Additionally, he said, counselors have warned students that if the draft ever returns, those who are not in college or pursuing a post-secondary education are the ones most likely to be drafted.

“That has spurred a large amount of students to go to school, either to four-year institutions, to two-year institutions, even trade school. They’re just not saying, ‘I’m going to the work force.’ I’ve even had students come by and say to me, ‘If the military comes by, don’t put me down on the list to take the (entry) test.’ It’s a conscious thing right now.”

Fueling that consciousness are parents such as George Cotton, Malcolm’s father.

It is parents, other relatives and influential peers that recruiters like Wadyko must counter in order to win African-American recruits.

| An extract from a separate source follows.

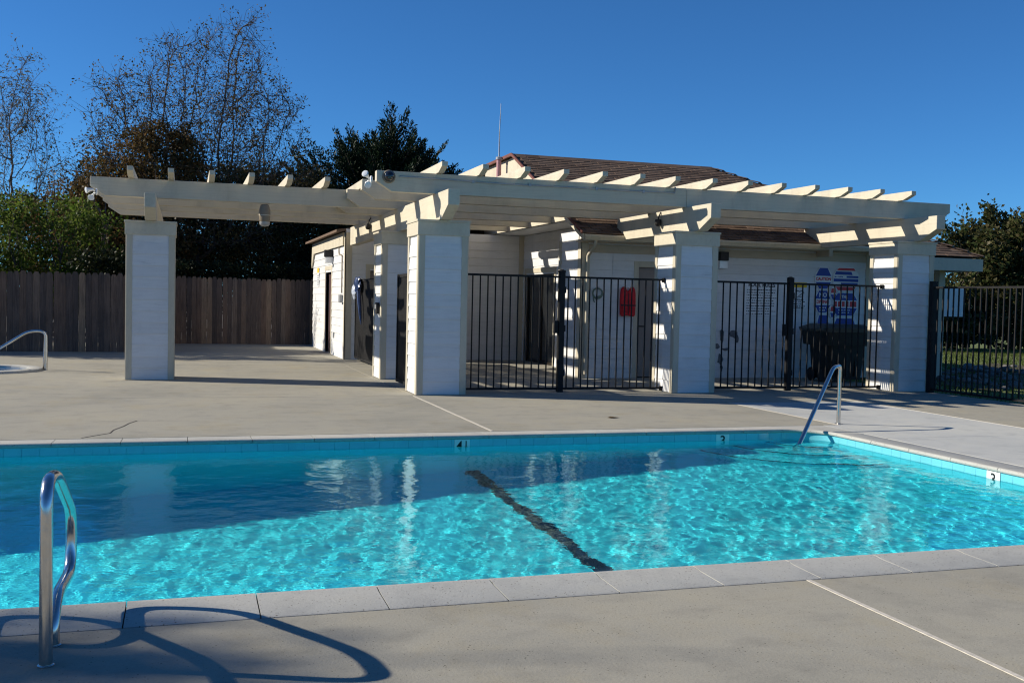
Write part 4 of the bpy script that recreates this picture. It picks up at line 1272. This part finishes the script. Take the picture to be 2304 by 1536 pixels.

“Yes, we talk about the war and how senseless it is, and how different it is from World War I and World War II,” said Cotton, who teaches political science at St. Louis Community College at Florissant Valley. “They know that the war in Iraq is not about freedom and justice. It’s about power and oil, and I think people understand that.”

Cotton’s wife is so adamant that her son won’t be going to the military that she tears up every piece of recruiting mail that comes to their house without ever opening it.

“I think young people have been sold a bill of goods,” Cotton said. “And there’s no way Malcolm is going off and getting killed for nothing.”